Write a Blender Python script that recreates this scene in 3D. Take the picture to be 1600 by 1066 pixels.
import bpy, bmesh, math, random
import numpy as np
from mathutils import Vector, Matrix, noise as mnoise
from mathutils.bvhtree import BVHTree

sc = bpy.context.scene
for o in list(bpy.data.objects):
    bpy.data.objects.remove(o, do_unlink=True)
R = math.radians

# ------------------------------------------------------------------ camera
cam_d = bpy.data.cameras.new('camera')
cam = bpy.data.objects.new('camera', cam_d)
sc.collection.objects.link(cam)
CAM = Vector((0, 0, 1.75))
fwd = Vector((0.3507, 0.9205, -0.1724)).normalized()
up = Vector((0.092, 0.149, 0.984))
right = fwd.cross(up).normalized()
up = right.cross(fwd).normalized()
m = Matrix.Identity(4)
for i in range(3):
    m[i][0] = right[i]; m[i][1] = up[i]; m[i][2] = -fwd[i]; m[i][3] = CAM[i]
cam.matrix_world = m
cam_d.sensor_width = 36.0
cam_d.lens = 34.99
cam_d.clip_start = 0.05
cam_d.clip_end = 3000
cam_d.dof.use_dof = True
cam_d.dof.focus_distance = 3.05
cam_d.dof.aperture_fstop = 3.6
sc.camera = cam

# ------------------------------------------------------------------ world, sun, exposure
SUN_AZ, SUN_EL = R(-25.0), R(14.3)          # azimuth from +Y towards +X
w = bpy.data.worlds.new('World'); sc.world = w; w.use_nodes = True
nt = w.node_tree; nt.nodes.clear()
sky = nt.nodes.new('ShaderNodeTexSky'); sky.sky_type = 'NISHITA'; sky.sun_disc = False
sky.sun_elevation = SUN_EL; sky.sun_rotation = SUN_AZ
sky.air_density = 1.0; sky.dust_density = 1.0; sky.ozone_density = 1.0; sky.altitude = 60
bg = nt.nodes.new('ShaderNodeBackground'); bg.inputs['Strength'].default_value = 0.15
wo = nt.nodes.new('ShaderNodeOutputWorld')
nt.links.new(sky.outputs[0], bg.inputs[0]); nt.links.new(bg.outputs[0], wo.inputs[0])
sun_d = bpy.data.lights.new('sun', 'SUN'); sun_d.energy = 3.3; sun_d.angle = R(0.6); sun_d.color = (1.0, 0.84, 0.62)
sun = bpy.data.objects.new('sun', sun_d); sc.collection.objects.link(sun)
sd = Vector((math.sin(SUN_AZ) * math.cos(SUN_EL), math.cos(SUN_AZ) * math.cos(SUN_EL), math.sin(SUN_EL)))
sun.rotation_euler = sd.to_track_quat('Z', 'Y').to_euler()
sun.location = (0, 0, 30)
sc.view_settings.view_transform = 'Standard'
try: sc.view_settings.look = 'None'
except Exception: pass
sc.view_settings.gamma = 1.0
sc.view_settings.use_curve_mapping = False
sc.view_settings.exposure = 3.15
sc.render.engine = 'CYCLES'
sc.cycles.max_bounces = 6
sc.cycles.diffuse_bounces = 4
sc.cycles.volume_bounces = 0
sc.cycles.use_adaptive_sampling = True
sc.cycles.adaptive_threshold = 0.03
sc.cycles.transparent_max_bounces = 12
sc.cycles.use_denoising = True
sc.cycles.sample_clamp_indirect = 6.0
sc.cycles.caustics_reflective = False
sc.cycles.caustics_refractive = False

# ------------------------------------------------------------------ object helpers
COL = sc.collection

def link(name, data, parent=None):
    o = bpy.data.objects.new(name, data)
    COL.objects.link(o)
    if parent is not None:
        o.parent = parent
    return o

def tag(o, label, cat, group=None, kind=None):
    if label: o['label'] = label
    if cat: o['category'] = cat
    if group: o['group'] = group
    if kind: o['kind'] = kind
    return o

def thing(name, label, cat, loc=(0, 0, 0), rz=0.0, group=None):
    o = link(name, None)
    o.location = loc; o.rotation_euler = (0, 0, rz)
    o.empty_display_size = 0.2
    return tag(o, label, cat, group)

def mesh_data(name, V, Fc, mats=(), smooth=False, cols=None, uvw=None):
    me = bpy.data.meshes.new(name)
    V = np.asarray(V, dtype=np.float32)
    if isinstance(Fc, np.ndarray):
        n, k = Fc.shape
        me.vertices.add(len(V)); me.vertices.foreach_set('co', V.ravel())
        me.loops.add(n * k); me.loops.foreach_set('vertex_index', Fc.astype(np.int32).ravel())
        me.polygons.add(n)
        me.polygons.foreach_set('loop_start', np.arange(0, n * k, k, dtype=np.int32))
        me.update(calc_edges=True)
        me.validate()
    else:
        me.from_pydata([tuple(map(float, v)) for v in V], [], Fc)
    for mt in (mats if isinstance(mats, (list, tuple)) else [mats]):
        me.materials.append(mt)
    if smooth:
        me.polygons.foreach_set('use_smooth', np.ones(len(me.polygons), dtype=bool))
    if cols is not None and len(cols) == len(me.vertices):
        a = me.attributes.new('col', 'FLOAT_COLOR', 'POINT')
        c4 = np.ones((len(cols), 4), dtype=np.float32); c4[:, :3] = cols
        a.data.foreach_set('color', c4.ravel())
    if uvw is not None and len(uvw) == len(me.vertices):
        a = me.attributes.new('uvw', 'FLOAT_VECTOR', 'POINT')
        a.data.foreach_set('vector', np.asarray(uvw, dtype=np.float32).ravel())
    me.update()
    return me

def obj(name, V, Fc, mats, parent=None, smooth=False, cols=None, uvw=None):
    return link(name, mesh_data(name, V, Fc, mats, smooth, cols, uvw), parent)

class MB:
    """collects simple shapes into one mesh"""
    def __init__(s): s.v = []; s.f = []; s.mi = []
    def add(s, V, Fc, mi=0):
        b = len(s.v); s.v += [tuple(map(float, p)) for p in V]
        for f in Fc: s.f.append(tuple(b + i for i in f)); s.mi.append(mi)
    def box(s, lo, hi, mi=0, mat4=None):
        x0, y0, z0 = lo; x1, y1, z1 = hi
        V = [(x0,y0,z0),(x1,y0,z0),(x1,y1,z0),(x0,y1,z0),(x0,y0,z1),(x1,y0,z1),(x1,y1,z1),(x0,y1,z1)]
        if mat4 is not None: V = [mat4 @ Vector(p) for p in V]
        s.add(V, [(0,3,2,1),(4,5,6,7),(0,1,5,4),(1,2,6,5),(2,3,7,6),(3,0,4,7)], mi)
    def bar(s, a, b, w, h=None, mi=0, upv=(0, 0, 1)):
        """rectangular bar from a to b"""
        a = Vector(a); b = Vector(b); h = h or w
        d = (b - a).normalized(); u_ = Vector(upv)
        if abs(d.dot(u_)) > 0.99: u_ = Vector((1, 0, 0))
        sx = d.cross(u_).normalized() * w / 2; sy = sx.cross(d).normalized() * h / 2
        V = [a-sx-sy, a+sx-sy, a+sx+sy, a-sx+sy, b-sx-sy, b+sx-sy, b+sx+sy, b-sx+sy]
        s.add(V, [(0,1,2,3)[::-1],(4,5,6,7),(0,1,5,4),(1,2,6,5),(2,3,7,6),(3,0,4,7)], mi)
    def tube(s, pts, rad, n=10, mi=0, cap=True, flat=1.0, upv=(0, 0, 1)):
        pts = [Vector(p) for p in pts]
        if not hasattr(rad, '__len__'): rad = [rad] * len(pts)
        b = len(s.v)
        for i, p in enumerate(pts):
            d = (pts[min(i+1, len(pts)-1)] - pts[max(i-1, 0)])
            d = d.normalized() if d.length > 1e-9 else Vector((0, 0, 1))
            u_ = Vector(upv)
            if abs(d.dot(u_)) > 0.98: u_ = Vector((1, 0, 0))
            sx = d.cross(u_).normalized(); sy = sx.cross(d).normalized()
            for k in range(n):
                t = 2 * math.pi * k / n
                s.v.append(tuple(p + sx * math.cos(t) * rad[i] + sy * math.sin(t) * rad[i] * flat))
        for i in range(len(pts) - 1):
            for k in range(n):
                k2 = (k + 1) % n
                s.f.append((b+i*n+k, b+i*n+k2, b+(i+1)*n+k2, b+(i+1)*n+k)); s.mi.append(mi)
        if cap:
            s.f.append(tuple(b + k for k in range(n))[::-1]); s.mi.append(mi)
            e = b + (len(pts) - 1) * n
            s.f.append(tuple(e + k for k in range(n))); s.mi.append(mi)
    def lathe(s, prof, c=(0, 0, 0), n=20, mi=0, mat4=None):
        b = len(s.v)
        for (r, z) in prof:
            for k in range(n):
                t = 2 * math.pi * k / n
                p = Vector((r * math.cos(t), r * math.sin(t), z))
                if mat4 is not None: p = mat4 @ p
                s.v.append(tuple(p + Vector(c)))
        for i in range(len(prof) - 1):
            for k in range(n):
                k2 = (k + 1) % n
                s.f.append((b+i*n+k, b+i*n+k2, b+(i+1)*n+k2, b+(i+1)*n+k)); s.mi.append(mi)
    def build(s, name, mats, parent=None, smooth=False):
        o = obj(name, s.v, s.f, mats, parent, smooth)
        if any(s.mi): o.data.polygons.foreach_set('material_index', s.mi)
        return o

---

_Work to be completed_:
Copy each line of the data above that holds "scene".

_Task answer_:
Write a Blender Python script that recreates this scene in 3D. Take the picture to be 1600 by 1066 pixels.
sc = bpy.context.scene